The following sections offer strategies presented in the Statement on Supporting Multilingual Language Learners:


  • L2 writers can become their own self-editors by developing important writing and reading strategies and skills.
  • The support of feedback from composition instructors, writing centers and peers, and access to effective resources (such as handbooks) related to grammar, usage, and style can enhance students’ ability to take ownership of their final redrafting process, and can help with future classes.

On Self Editing

  • Studies have shown that students are able to self-edit their work when instructors circle or mark a check next to “grammar” errors, which has proven to be as effective as when instructors correct.
  • Cueing students to the presence of an error (without fixing the error or marking what type of error it is) and ensuring that they are aware of the available resources is sufficient for self-editing.
  • If errors prove overwhelming to reading comprehension, an instructor should invite the student to have a conversation with him or her or a Multilingual Learner consultant in addition to a range of other resources. While these resources vary across institutions, they are crucial in helping TAs feel supported in their desire to better serve the needs of their students.

Practical Applications

  • First Pathway: Revision Throughout—Fewer Assignments, Multiple Drafts of Each. This pathway allows students the opportunity to work with revision throughout the quarter, producing multiple drafts of each shorter and/or major assignment, with grammar feedback on later drafts. In this approach, instructors focus on higher order concerns in early drafts before prioritizing and selectively marking errors on later drafts, which students then edit during the portfolio sequence. This can be a good option for instructors who have a high percentage of students struggling with sentence structure issues, as it provides students with a head start on revising for their portfolios.
  • Second Pathway: “Higher Order” Feedback-Focused, Defer Grammar Cueing for Portfolio. This pathway allows for reading through error until the portfolio sequence of the course. In this approach, instructors focus mainly on higher order concerns throughout the first two sequences before attending to grammar concerns during the portfolio sequence. As such, this option requires that instructors provide the full two weeks allotted for the portfolio sequence. Note that even if you choose this pathway, you may work on a few shared grammar patterns among your students throughout the quarter, and help individual students target their most pressing issues early on.
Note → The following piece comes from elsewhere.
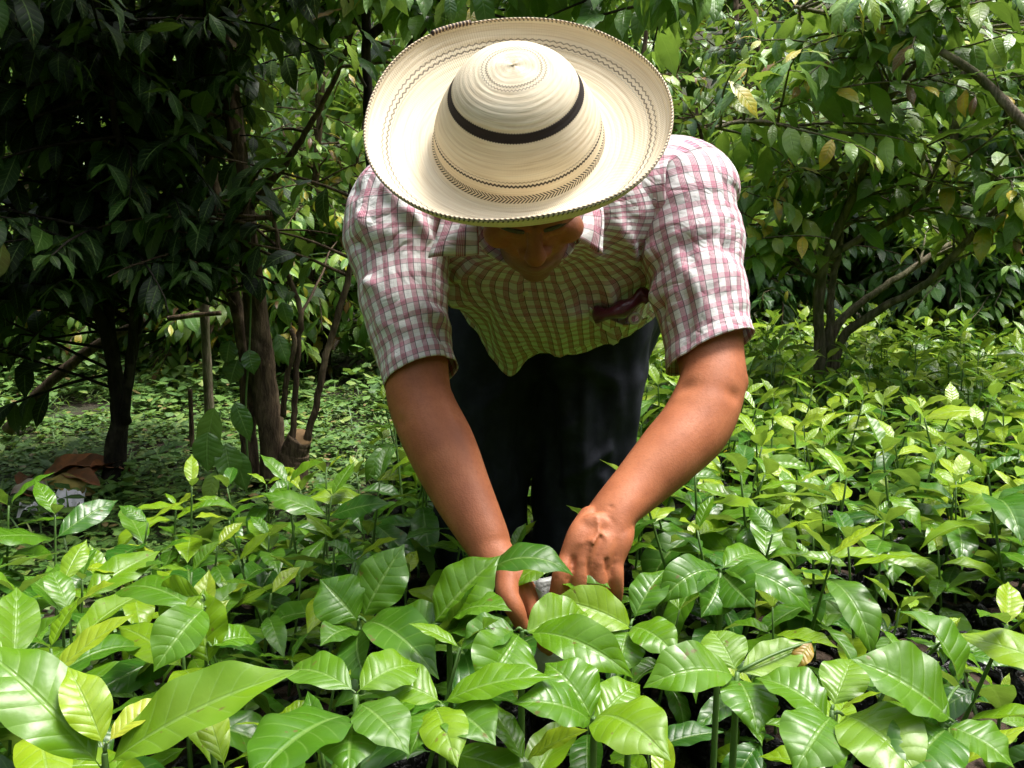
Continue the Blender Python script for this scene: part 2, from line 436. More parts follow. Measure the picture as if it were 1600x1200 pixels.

While FYC programs learn more about their student populations, listening to the needs of TAs, who are often the backbone of the teaching workforce in FYC courses, can be a promising start for incremental change in department policies. As a continuation of such communication with TAs, we learned that novice TAs who worked with the Statement were finding that feedback practices based in SLW research also offer productive outcomes for all students, regardless of their language and cultural backgrounds. Such genuine conversations between WPAs and TAs can allow for cross-disciplinary collaboration that results in sustainable teaching practices that benefit both our students and instructors.

We just need to remember to listen to each other first.